Children at schools across Cyprus will during the forthcoming academic year receive lessons on fire safety from retired firefighters, Education Minister Athena Michaelidou said on Tuesday.
Speaking after a meeting with fire brigade chief Nikos Longinos and other stakeholders, she said her ministry “considers the issue of safety of children and staff in schools, and especially that of fire safety, to be important”.
She then added that the planned fire safety lessons had “been planned long before” the wildfire which tore through the Limassol district last month and killed two people.
“Holding the meeting today confirms the importance of this type of cooperation. We want our schools to have this outreach, to rely on experts, to have people who know these issues go into the schools, speak to children of all ages, from preschool age, because that is where we build life skills,” she said.
She added, “that is why we have set up a plan, together, where from September, in a few weeks, we will see people going into schools to speak about these issues with children and school staff”.
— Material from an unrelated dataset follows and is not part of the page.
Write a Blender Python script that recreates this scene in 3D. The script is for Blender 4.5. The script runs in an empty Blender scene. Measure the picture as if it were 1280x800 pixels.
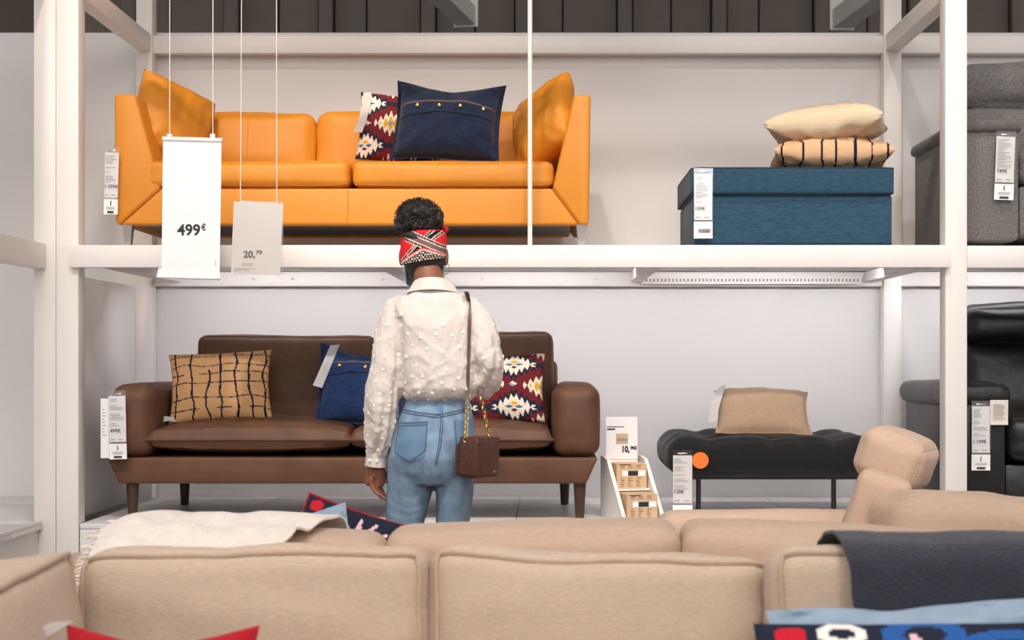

She then went on to say that in the coming months and years, the government will “monitor” and “upgrade” the lessons.
This, she said, will be done “so that in this very important issue, due to climate change, due to the particularities that this place is experiencing, the tragic events that we have every year with the fires, we can give children, the future citizens of this place, the opportunity to be properly informed and to act correctly”.
Longinos also spoke after the meeting and stressed the importance of being informed about fire safety.
“We see today that there is a climate crisis, so we should start from the new generation, from the children, to create a new culture regarding the prevention of and response to any incidences of fire,” he said.
He explained that the lessons would be provided by retired firefighters “with 30 or 40 years of experience in the field”, and that as such, “they will be able to give a more vivid picture to the children”.
“The current events which are happening not only in Cyprus, but around the world, require us to go into the schools and be able to help the children I general,” he said, before thanking Michaelidou “for giving us the opportunity to go into the schools and inform the children in the most appropriate way”.
Retired firefighters’ association chairman Panikos Tsouderos also briefly spoke after the meeting, thanking both Michaelidou and Justice Minister Marios Hartsiotis for their support for the programme and retired firefighters’ participation in it.
“We are happy, because although we are retired, we will be able to offer what we know … We are ready, we have volunteers in all the districts and as soon as the programme is drawn up,” we will start.